Clemens Ladenburger: Wir haben das offengehalten. Es war jedenfalls nicht von vornherein klar, dass wir dem Prozess von Anfang bis Ende fernbleiben würden. Aber im Verlauf des Verfahrens haben wir uns dann gefragt: Möchte Maria, dass wir da hingehen? Und wir sind zum Ergebnis gekommen: Nein, das möchte sie nicht. Außerdem haben wir aufgrund des Täterprofils und seines Verhaltens vor Gericht zunehmend den Eindruck gewonnen, dass wir mit einer persönlichen Konfrontation nichts erreichen und auch uns damit nicht helfen würden. Friederike Ladenburger: Sie kommen an der Person des Täters nicht vorbei. Etwas anderes anzunehmen, wäre naiv, und nach einer Erfahrung, wie wir sie machen mussten, ist man vieles, aber naiv ist man nicht mehr. Der Täter hat uns und allen, denen Maria etwas bedeutet hat, unermessliches Leid zugefügt, das er durch sein Verhalten im Prozess noch gesteigert hat. So haben wir es zum Prozessende formuliert und mehr möchten wir auch heute nicht sagen. Da kommen Fragen auf, die zu schwer für uns sind… Clemens Ladenburger: … und die wir deshalb an unseren Gott abgeben.
Als den höchsten Richter?
Clemens Ladenburger: Gott weiß, was aus diesem Menschen noch werden kann.
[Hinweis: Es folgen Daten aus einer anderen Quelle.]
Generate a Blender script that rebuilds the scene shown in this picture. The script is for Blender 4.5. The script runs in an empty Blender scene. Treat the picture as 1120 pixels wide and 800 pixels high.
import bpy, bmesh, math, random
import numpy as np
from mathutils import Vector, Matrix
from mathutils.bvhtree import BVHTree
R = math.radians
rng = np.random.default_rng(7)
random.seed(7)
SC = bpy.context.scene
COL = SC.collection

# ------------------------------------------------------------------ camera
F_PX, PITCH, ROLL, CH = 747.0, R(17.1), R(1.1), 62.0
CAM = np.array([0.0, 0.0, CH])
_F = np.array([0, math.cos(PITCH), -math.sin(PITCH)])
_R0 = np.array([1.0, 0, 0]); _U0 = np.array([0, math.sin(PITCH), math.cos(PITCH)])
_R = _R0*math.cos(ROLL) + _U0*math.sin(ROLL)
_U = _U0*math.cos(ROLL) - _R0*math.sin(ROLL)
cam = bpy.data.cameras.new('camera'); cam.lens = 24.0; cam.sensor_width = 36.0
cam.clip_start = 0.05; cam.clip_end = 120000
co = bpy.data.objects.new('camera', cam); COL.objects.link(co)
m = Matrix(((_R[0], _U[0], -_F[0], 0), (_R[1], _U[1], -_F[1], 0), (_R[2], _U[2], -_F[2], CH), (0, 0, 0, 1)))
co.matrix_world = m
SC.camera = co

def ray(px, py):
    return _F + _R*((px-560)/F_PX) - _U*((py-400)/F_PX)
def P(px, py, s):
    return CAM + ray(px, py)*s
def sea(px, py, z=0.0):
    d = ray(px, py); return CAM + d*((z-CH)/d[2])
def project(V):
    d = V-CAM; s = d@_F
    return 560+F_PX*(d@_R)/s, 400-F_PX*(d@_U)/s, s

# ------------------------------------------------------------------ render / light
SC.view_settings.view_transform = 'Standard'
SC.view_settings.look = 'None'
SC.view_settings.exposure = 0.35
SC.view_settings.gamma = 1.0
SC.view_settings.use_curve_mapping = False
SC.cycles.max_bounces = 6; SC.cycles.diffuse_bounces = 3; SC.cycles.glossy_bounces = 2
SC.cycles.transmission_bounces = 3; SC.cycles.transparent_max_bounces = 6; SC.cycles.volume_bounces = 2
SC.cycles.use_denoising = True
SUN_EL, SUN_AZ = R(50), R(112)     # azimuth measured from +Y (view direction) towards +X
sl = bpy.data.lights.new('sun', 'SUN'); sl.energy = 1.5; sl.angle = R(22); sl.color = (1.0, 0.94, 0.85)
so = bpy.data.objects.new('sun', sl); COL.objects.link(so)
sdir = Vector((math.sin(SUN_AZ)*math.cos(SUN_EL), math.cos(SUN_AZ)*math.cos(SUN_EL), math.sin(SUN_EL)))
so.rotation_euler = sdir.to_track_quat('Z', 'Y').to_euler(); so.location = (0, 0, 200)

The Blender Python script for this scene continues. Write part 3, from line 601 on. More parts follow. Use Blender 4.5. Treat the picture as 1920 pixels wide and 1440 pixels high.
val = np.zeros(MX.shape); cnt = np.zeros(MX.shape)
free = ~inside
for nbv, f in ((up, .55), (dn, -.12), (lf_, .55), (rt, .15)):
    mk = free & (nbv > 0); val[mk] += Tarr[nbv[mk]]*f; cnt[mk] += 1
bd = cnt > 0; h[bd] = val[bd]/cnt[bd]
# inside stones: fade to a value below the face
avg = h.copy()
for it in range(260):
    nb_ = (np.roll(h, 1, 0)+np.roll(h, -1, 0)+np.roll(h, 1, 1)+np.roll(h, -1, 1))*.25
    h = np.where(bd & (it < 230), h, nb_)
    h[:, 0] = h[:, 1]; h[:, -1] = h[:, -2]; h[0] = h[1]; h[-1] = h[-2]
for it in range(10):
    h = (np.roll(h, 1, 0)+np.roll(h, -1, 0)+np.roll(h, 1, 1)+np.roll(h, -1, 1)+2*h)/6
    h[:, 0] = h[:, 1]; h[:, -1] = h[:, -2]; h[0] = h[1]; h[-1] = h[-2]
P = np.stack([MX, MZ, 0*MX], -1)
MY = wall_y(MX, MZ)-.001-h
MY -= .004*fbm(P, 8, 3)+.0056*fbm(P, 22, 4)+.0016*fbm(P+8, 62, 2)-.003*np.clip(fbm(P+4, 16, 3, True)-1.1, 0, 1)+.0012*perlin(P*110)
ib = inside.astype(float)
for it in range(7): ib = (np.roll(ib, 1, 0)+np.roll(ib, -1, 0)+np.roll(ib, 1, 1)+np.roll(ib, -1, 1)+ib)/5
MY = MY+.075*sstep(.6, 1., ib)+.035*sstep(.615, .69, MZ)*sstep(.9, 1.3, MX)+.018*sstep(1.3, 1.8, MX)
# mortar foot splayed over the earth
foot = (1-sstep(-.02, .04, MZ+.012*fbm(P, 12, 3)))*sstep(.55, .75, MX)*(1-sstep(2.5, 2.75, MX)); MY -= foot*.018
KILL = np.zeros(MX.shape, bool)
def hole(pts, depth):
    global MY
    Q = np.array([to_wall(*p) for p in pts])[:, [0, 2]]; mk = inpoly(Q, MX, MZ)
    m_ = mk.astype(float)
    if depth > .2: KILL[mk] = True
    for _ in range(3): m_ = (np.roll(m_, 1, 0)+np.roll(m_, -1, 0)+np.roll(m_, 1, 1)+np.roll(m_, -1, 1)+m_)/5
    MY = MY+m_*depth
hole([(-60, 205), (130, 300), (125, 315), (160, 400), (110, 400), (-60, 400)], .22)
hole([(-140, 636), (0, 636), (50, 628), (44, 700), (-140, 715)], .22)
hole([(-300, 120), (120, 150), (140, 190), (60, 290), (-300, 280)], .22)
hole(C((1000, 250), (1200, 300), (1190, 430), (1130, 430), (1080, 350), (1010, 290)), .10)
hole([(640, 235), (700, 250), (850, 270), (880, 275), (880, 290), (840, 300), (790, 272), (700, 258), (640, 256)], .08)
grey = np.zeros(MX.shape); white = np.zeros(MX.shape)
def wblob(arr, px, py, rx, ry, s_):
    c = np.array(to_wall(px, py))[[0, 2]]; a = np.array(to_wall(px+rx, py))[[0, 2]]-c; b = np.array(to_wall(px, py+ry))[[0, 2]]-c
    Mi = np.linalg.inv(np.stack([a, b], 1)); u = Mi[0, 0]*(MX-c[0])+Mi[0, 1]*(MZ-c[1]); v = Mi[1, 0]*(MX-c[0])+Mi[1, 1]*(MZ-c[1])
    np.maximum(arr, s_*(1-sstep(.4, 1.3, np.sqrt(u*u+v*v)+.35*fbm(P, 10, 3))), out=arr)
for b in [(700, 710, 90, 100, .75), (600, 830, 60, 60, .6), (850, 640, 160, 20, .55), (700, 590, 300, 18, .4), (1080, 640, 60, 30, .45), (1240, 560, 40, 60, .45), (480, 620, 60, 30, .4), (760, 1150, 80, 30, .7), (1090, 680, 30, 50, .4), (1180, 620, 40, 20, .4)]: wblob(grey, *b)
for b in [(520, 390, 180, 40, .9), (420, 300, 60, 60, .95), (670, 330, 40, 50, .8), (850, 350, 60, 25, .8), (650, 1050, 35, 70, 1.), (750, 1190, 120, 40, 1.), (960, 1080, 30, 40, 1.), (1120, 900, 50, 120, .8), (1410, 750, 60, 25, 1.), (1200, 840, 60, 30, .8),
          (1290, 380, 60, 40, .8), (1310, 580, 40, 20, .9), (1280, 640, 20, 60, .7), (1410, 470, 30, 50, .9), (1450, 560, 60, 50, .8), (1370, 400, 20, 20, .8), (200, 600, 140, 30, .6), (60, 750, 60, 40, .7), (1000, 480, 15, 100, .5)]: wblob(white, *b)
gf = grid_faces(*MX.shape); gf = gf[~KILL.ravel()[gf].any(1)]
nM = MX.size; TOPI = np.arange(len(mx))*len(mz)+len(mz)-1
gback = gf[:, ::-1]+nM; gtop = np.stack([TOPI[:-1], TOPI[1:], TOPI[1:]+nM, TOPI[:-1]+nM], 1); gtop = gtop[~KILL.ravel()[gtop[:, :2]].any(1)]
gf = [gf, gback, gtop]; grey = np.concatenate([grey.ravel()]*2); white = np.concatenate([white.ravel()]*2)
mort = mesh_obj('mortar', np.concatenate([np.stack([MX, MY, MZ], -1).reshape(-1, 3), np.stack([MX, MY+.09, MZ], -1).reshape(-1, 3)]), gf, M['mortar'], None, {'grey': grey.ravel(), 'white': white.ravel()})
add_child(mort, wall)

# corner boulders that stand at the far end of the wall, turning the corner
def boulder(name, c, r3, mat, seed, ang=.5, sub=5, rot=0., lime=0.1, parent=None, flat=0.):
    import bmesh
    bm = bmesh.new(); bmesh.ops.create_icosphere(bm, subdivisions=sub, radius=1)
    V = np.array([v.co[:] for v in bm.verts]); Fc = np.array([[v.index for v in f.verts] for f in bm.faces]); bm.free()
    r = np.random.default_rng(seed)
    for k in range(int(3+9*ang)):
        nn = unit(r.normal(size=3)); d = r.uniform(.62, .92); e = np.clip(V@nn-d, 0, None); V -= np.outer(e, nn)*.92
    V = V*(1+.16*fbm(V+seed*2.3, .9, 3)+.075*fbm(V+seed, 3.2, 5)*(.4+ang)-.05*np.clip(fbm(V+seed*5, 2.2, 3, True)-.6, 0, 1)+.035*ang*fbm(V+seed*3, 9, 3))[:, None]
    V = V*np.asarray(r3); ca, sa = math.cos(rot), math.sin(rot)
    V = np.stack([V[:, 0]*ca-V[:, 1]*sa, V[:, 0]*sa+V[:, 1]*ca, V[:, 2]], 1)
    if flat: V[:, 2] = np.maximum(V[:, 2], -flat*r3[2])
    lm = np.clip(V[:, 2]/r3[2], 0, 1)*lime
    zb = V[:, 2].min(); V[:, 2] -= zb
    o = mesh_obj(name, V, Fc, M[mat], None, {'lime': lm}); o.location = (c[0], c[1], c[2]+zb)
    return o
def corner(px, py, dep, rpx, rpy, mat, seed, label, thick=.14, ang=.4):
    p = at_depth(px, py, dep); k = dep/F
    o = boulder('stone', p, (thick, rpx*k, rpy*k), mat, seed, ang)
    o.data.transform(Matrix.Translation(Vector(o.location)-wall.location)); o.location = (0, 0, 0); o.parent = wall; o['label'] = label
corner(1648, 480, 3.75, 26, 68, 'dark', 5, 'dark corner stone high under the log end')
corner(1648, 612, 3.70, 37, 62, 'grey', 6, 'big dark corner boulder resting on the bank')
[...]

Das klingt, verzeihen Sie, alles so rational, so reflektiert. Woher nehmen Sie die Kraft, auf nur allzu verständliche Gefühle wie Wut, vielleicht sogar Hass und Rachegelüste zu verzichten? Clemens Ladenburger: Ich würde nicht von Hass oder Rache sprechen. Aber dass wir keine Momente der Bitterkeit, der Wut, auch der Niedergeschlagenheit und Resignation gehabt hätten, könnte ich sicher auch nicht behaupten.
Friederike Ladenburger: Ohne Zweifel mussten und müssen wir als trauernde Eltern einen schwierigen Weg gehen – wie viele andere Eltern auch. Die größte Kraftquelle war und ist – Maria selber.